## What you need to do
Drop the pictures, then extract the listing word for word.

»»

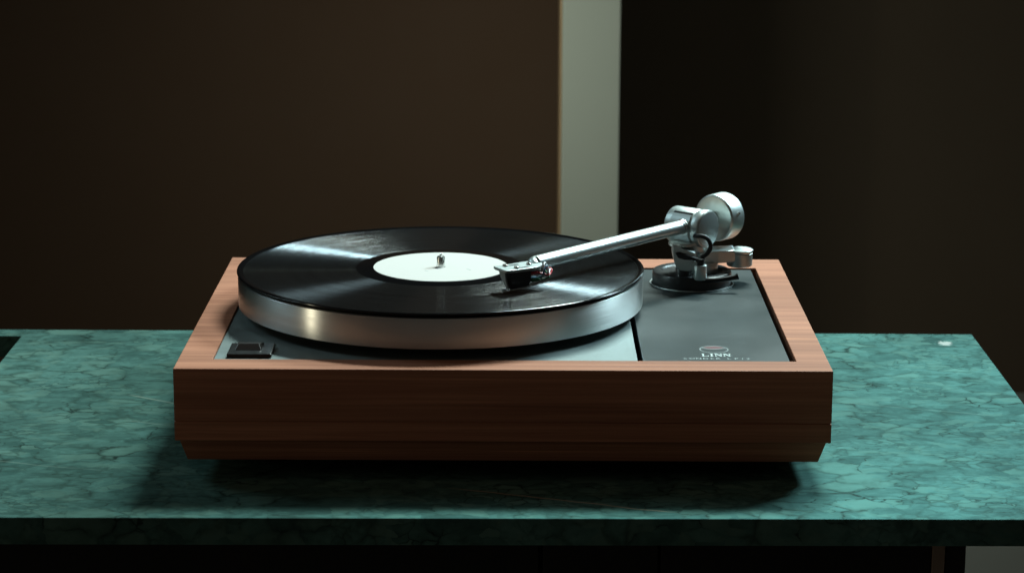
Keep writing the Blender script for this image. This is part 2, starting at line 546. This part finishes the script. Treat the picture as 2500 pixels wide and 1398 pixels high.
def prism(*a, **k):
    return add_prism(bmesh.new(), *a, **k)

def loops_mesh(loops, closed=False):
    """loops of equal length joined by quads"""
    bm = bmesh.new()
    R_ = [[bm.verts.new(p) for p in lp] for lp in loops]
    n = len(R_[0])
    pairs = list(zip(R_[:-1], R_[1:]))
    if closed:
        pairs.append((R_[-1], R_[0]))
    for a, b in pairs:
        for i in range(n):
            j = (i + 1) % n
            bm.faces.new((a[i], a[j], b[j], b[i]))
    return bm

# ================================================================== the room behind
FLOOR_Z = -0.74
structure(obj('floor', box(-4, 4, -0.10, 5, FLOOR_Z - 0.05, FLOOR_Z), 'floor'))
structure(obj('wall_left', box(-4, 0.088, 2.55, 2.75, FLOOR_Z, 2.6), 'wall'))
structure(obj('wall_right', box(0.172, 4, 2.95, 3.15, FLOOR_Z, 2.6), 'wall_dark'))
p_ = obj('pillar', box(0.080, 0.1705, 2.2, 3.0, FLOOR_Z, 2.6, 0.003), 'pillar')
obj('lit_edge_strip', box(0.0765, 0.0798, 2.203, 2.36, FLOOR_Z, 2.6, 0.001), 'lit_edge', p_)  # thin added strip: the pillar's warm-lit left side put into colour
tag(p_, 'pale grey plastered pillar standing in front of the dark brown wall', 'pillar')

# ================================================================== the marble table
table = thing('table', 'long table with a green marble top and dark cupboard under the turntable', 'table')
TB = -0.0183
def slab():
    bm = bmesh.new()
    xs = [-0.66, -0.56, -0.4072, 0.3958]
    def front(x): return -0.0786 + 0.0075 * x
    def back(x): return 0.4260 - 0.0033 * x
    def ys(x): return [front(x), 0.20, 0.4036, back(x)]
    bot = [[bm.verts.new((x, y, TB)) for y in ys(x)] for x in xs]
    top = [[bm.verts.new((x, y, 0.0)) for y in ys(x)] for x in xs]
    hole = {(1, 1)}
    for i in range(3):
        for j in range(3):
            if (i, j) in hole:
                continue
            bm.faces.new((top[i][j], top[i + 1][j], top[i + 1][j + 1], top[i][j + 1]))
            bm.faces.new((bot[i][j], bot[i][j + 1], bot[i + 1][j + 1], bot[i + 1][j]))
    def wall(i0, j0, i1, j1):
        bm.faces.new((bot[i0][j0], bot[i1][j1], top[i1][j1], top[i0][j0]))
    for k in range(3):
        wall(k, 0, k + 1, 0); wall(k + 1, 3, k, 3); wall(3, k, 3, k + 1); wall(0, k + 1, 0, k)
    wall(2, 1, 1, 1); wall(1, 2, 2, 2); wall(2, 2, 2, 1); wall(1, 1, 1, 2)
    bmesh.ops.recalc_face_normals(bm, faces=bm.faces)
    es = [e for e in bm.edges if len(e.link_faces) == 2 and e.calc_face_angle(0) > 1.0 and abs(e.verts[0].co.z) < 1e-6 and abs(e.verts[1].co.z) < 1e-6]
    bmesh.ops.bevel(bm, geom=es, offset=0.0009, segments=2, profile=0.5, affect='EDGES')
    return bm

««

## Result of this exercise
Keep writing the Blender script for this image. This is part 2, starting at line 546. This part finishes the script. Treat the picture as 2500 pixels wide and 1398 pixels high.
def prism(*a, **k):
    return add_prism(bmesh.new(), *a, **k)

def loops_mesh(loops, closed=False):
    """loops of equal length joined by quads"""
    bm = bmesh.new()
    R_ = [[bm.verts.new(p) for p in lp] for lp in loops]
    n = len(R_[0])
    pairs = list(zip(R_[:-1], R_[1:]))
    if closed:
        pairs.append((R_[-1], R_[0]))
    for a, b in pairs:
        for i in range(n):
            j = (i + 1) % n
            bm.faces.new((a[i], a[j], b[j], b[i]))
    return bm

# ================================================================== the room behind
FLOOR_Z = -0.74
structure(obj('floor', box(-4, 4, -0.10, 5, FLOOR_Z - 0.05, FLOOR_Z), 'floor'))
structure(obj('wall_left', box(-4, 0.088, 2.55, 2.75, FLOOR_Z, 2.6), 'wall'))
structure(obj('wall_right', box(0.172, 4, 2.95, 3.15, FLOOR_Z, 2.6), 'wall_dark'))
p_ = obj('pillar', box(0.080, 0.1705, 2.2, 3.0, FLOOR_Z, 2.6, 0.003), 'pillar')
obj('lit_edge_strip', box(0.0765, 0.0798, 2.203, 2.36, FLOOR_Z, 2.6, 0.001), 'lit_edge', p_)  # thin added strip: the pillar's warm-lit left side put into colour
tag(p_, 'pale grey plastered pillar standing in front of the dark brown wall', 'pillar')

# ================================================================== the marble table
table = thing('table', 'long table with a green marble top and dark cupboard under the turntable', 'table')
TB = -0.0183
def slab():
    bm = bmesh.new()
    xs = [-0.66, -0.56, -0.4072, 0.3958]
    def front(x): return -0.0786 + 0.0075 * x
    def back(x): return 0.4260 - 0.0033 * x
    def ys(x): return [front(x), 0.20, 0.4036, back(x)]
    bot = [[bm.verts.new((x, y, TB)) for y in ys(x)] for x in xs]
    top = [[bm.verts.new((x, y, 0.0)) for y in ys(x)] for x in xs]
    hole = {(1, 1)}
    for i in range(3):
        for j in range(3):
            if (i, j) in hole:
                continue
            bm.faces.new((top[i][j], top[i + 1][j], top[i + 1][j + 1], top[i][j + 1]))
            bm.faces.new((bot[i][j], bot[i][j + 1], bot[i + 1][j + 1], bot[i + 1][j]))
    def wall(i0, j0, i1, j1):
        bm.faces.new((bot[i0][j0], bot[i1][j1], top[i1][j1], top[i0][j0]))
    for k in range(3):
        wall(k, 0, k + 1, 0); wall(k + 1, 3, k, 3); wall(3, k, 3, k + 1); wall(0, k + 1, 0, k)
    wall(2, 1, 1, 1); wall(1, 2, 2, 2); wall(2, 2, 2, 1); wall(1, 1, 1, 2)
    bmesh.ops.recalc_face_normals(bm, faces=bm.faces)
    es = [e for e in bm.edges if len(e.link_faces) == 2 and e.calc_face_angle(0) > 1.0 and abs(e.verts[0].co.z) < 1e-6 and abs(e.verts[1].co.z) < 1e-6]
    bmesh.ops.bevel(bm, geom=es, offset=0.0009, segments=2, profile=0.5, affect='EDGES')
    return bm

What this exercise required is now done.